Technological Crossroads: Transatlantic relations and the European Semiconductor Industry in a era of Sino-American rivalry
NOTE: This is an in-person event held at the Hague Centre for Strategic Studies.
Today, military, economic, and geopolitical power are built on a foundation of computer chips. Virtually everything—from missiles to microwaves, smartphones to the stock market—runs on chips. Until recently, the West designed and built the most advanced chips and used control over computing power to maintain its military edge. Today, however, China, which spends more money each year importing chips than it spends importing oil, is pouring billions into a chip-building initiative to catch up to the West, and using this to build a military that threatens Taiwan, the beating heart of the digital world. At stake is America’s military superiority and economic prosperity. However, Europe has also found itself caught up in the technological Sino-American competition focused on semiconductors, with the Netherlands now confronted with choices on which technologies it should and should not export to China. These choices will have clear implications for transatlantic relations. American Author Chris Miller will address these key questions: How has China’s investment in chip-building initiatives impacted its military capabilities and its relationship with Taiwan? How has the technological competition between China and the United States in semiconductors affected Europe? What choices does Europe face regarding technology imports and exports from China?
The Hague Centre for Strategic Studies is excited to host Chris Miller as the third speaker of the Transatlantic Dialogue series, organised together with the Embassy of the United States in the Netherlands, that looks at how the relationship between Europe and the United States can be adapted to the geopolitical realities on the 21st century.

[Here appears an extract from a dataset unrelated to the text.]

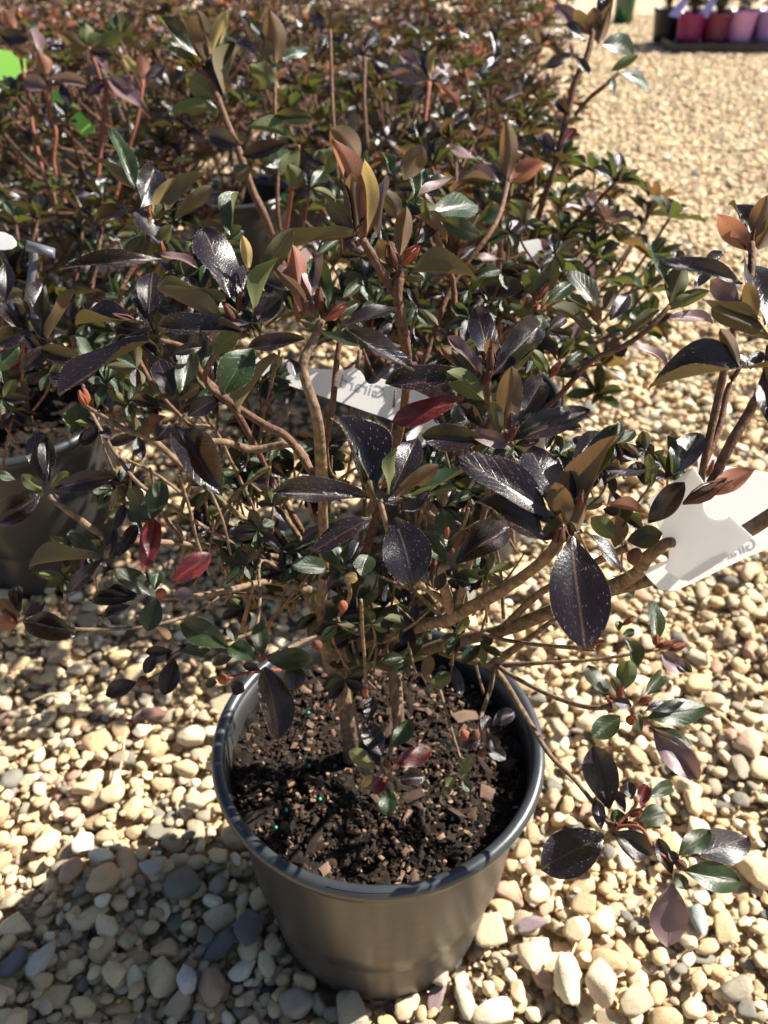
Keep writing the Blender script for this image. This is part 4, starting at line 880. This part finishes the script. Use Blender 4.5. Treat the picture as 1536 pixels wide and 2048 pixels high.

Chris Miller is author of Chip War: The Fight for the World’s Most Critical Technology, a geopolitical history of the computer chip. He previously wrote three other books on Russia, including Putinomics: Power and Money in Resurgent Russia; We Shall Be Masters: Russia’s Pivots to East Asia from Peter the Great to Putin; and The Struggle to Save the Soviet Economy: Mikhail Gorbachev and the Collapse of the USSR. He also serves as Associate Professor of International History, where his research focuses on technology, geopolitics, economics, international affairs, and Russia. He has previously served as the Associate Director of the Brady-Johnson Program in Grand Strategy at Yale, a lecturer at the New Economic School in Moscow, a visiting researcher at the Carnegie Moscow Center, a research associate at the Brookings Institution, and as a fellow at the German Marshall Fund’s Transatlantic Academy. He received his PhD and MA from Yale University and his BA in history from Harvard University. For more information, see www.christophermiller.net.
Event details:
- Date and Time: 23rd of June 2023, 13.00-14.30 CET.
- Location: The Hague Centre for Strategic Studies, Lange Voorhout 1, The Hague.